To set an aerial into DigFinder, you need two GCP's, and they should be on a diagonal to one another.  The greater the diagonal angle the better, and the farther apart the two points are, the better.  When possible, collect GCP's at opposite corners of the image. GCP's can be anything you can easily identify in the photo; corners of buildings, centers of intersections, or other features with permanence should be used.  Remember, we are dealing with the shoreline of Florida, and building features are greatly affected by hurricanes.  Examining the same aerials year after year will make this clear.  You can do this using the "History" tool in Google Earth, or you can visit various Property Appraiser Offices for the coastal counties and find aerials taken over a period of years.


 You must make sure that the image you are trying to rectify in DigFindr has its "Square Pixel" value set to "No" before you can perform any rubber-sheeting operations on that image.



Another quick method of acquiring imagery at a fixed pixel value is to take a snapshot of the Google Earth application running on your computer.  Let's say we want an image for Sandy Point.  Open Google Earth and go to the area where the Sandy Point is located as seen below:





  • Draw a rectangle in the Google Earth map window and note the lat and long for the NW corner of the rectangle and the SE corner of the rectangle as shown in the lower right corner of the Google Earth application window.  Write these values down.  Make sure that Google Earth is maximized on your screen and press your Print Screen button on your keyboard.  The screen image is now in the Windows Clipboard.  


  • Open your favorite image processing program and paste the image into it.  Select the portion of the image that falls within the rectangle and crop the image to that part of the image.


  • Save the image as a JPG or TIF (preferably JPG, and for this example we save it with the filename of SandPointGE2007).

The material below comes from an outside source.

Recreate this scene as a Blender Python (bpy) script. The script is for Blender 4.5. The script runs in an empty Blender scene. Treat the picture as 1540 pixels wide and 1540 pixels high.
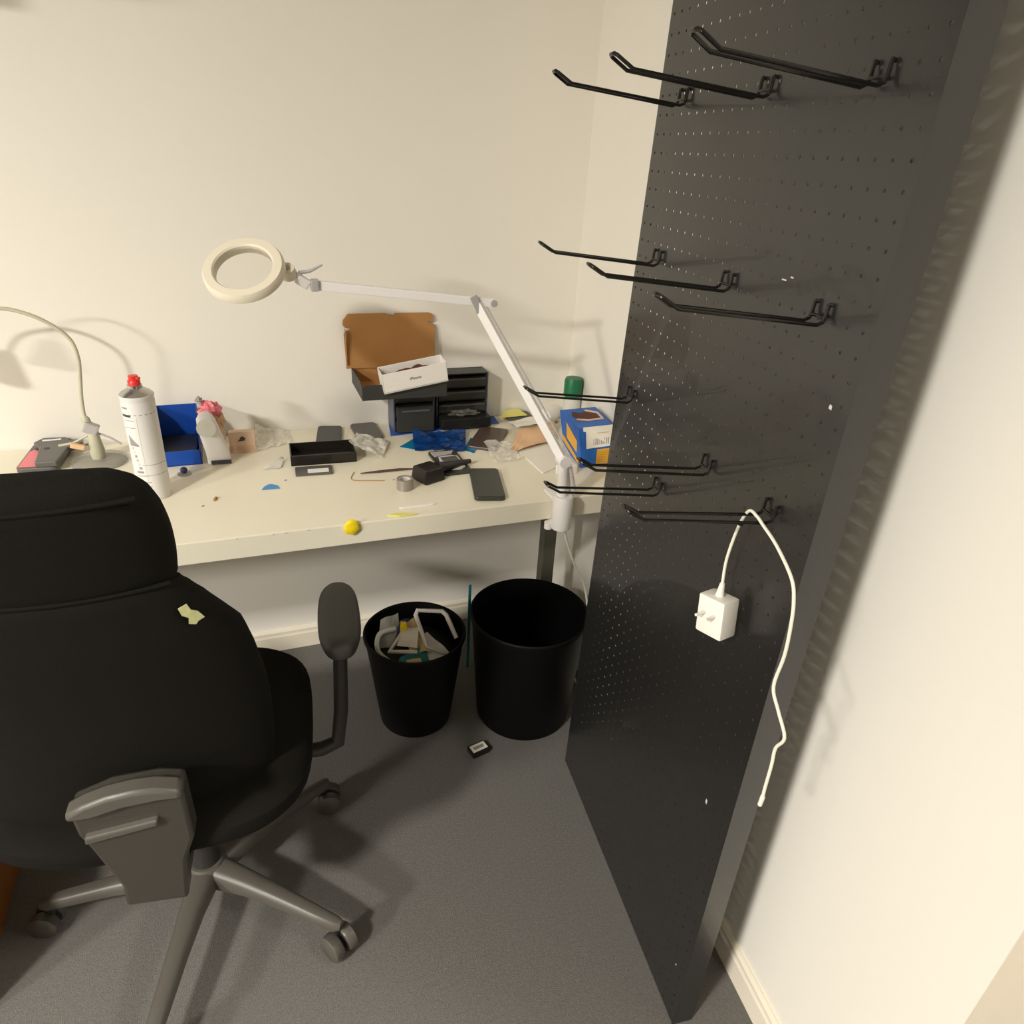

  • Now, I open the Image Handler and add the SandPointGE2007.JPG to the referenced image list for your working drawing/map as seen in the following illustration:










  • In the Image Handler click on the "Insert" button and a dialog will appear giving you the choice of dictating a specific insertion point and scale, however, the default will be to insert the image manually. You probably will not be able to specify otherwise.  Insert the image starting at the lower left and move your cursor diagonally toward the upper right until the placeholder grid fills your outline from bottom to top.  Click and the image will fill the placeholder.





  • As you can see in the illustration below, the aspect ratio is not correct in the X plane... the image is fine in the Y plane, but it needs to be stretched in the X plane to meet the eastern boundary of the bounding box. You should always stretch images using the lower left corner as the anchor point. DigFindR always inserts images from the lower left corner of the image, filling upward and to the right.





  • Now select the image and make certain that the Square Pixel property is set to "No" in the Property Window. This step is absolutely essential. You are now ready to stretch the image into world space matching DigFindR's working coordinate system, as illustrated below:






  • Using the Pick Box, seize the middle handle on the right of the image and drag it over to meet the right boundary line of the bounding box. That places the image in the correct world space, and you can delete the bounding box and the corner markers. At this point you should save the drawing/map.






It's usually a good idea to build a World File for images you place in your maps. A World File is a small text file that contains parameters for the placement of the parent image in world space. DigFindR can build World Files for TIFF images and JPEG images. It also reads World Files for both types. Once a World File is built for a specific image both the image file and the World File will be found in the same directory. In the case of the SandPointGE2007.JPG file we just used, the World File would be named SandPointGE2007.JGW. Once the World File is built you can ship it along with the original image file to other users, or re-use the image in another drawing without having to waste time placing the image correctly into world space. You simply instruct DigFindR to move the image into place using the World File for parameters.